|
PIRACI ALGIERSCY W ISLANDII Na
południe od Islandii jest grupa wysp Vestmannaeyjar.
Ich historia
jest wyjątkowo
ciekawa. W
pierwszych latach zasiedlenia Islandii pięciu niewolników irlandzkich
napadło na Hjörleifura Hrodmarssona i zamordowało go. Po morderstwie
uciekli łodzią na południowe wyspy. Hjörleifur mieszkał na południu
Islandii w Myrdalsjökull i dlatego osada nazywa się dzisiaj Hjörleifshöfdi.
Był on bratem pierwszego osiedleńca
w Islandii
Ingolfura Arnarsona,
który o morderstwie
dowiedział się
od swoich
niewolników i domyślił się, że zabójcy uciekli na południowe
wyspy. Pojechał tam i wszystkich ich zamordował. Wyspy te nazwano więc
wyspami „ludzi z zachodu”, tj. Vestmannaeyjar, gdyż dla osiedleńców
z Norwegii był to przecież zachód. Z
licznych wysepek tylko wyspa Heimaey jest stale zamieszkała. Na wyspach żyje
mnóstwo różnych ptaków, wśród nich też słynne maskonury, których
dzioby upodabniają je
do papug.
Na wyspy
te przybywa
w pewnych okresach roku wielu łowców tych ptaków, aby tysiącami je łowić.
Stanowią one ulubioną potrawę wielu Islandczyków. Historia
tych wysp jest bardzo smutna. Po zamordowaniu pięciu niewolników
irlandzkich, na wyspie osiedlił się Heljfolfur Baldursson. Później
mieszkali tu rybacy, gdyż są tu bogate ławice ryb. Angielscy piraci
kilkakrotnie napadali na wyspy, aż w 1627 r. zjawili się piraci algierscy,
których przywódcą był Rais Murad, Duńczyk o nazwisku Jan Janesen. Na
wyspach założyli bazę wypadową i napadali na południowe wybrzeże
Islandii –Berufjördur. Tam spalili wiele domów i wielu mieszkańców
wymordowali. Ogółem zginęło 34 Islandczyków, a z wysp zabrali 242 mężczyzn
i kobiet do północnej Afryki.

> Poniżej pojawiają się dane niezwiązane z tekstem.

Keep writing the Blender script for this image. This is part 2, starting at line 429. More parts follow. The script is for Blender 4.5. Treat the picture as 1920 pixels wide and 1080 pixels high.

Na wiosnę następnego roku wybrali spośród
porwanych jednego księdza i wysłali go do króla duńskiego Christiana IV
z żądaniem okupu. Ksiądz poinformował króla ilu z porwanych zginęło,
ile kobiet sprzedano do haremów, a ilu młodych mężczyzn posłano na
galery. Zebrano okup dla ich oswobodzenia, ale dopiero po pięciu latach
zaledwie 13 osób wróciło do ojczyzny. Po tym napadzie piratów mieszkańcy Vestmannaeyjar nie mogli już osiągnąć szybko poprzedniego dobrobytu. Od tego czasu wystąpiły kilkakrotnie epidemie, a wybuch wulkanu Laki w 1783 r. zniszczył łowiska ryb. Dwa razy w czasie strasznych burz, kiedy mieszkańców wysp było zaledwie 350, zginęło ponad 50, a w XIX w. utonęło w czasie burzy ponad 100 rybaków. Pewien angielski podróżnik opisał w XIX w. smutny ich los. Tylko 200 mieszkańców zostało na wyspach, przy czym wiele dzieci umierało, gdyż do jedzenia miało tylko niestrawne tłuste mięso morskich ptaków Słynny wybuch wulkanu na wyspie Heimaey w 1973 r. pokazał jednak, że można uchronić życie w takim momencie. W czasie jednej nocy ewakuowano tysiące mieszkańców wyspy, sprowadzono statki wyposażone w urządzenia do zwalczania pożarów w portach i na statkach. Dzień i noc polewano gorącą lawę zimną morską wodą, powodując jej stygnięcie oraz utworzenie wału ochronnego, dzięki któremu zdołano uratować zatokę i port znajdujący się na wyspie. Niestety wielkie opady popiołu wulkanicznego zasypały miasto i zniszczyły wiele domów. Po ustaniu wybuchu popiół szybko usunięto, port uruchomiono i dzisiaj wyspa Heimaey jest ulubionym miejscem wycieczek Islandczyków i turystów. Ale przede wszystkim jest największym centrum połowów ryb! S.Z.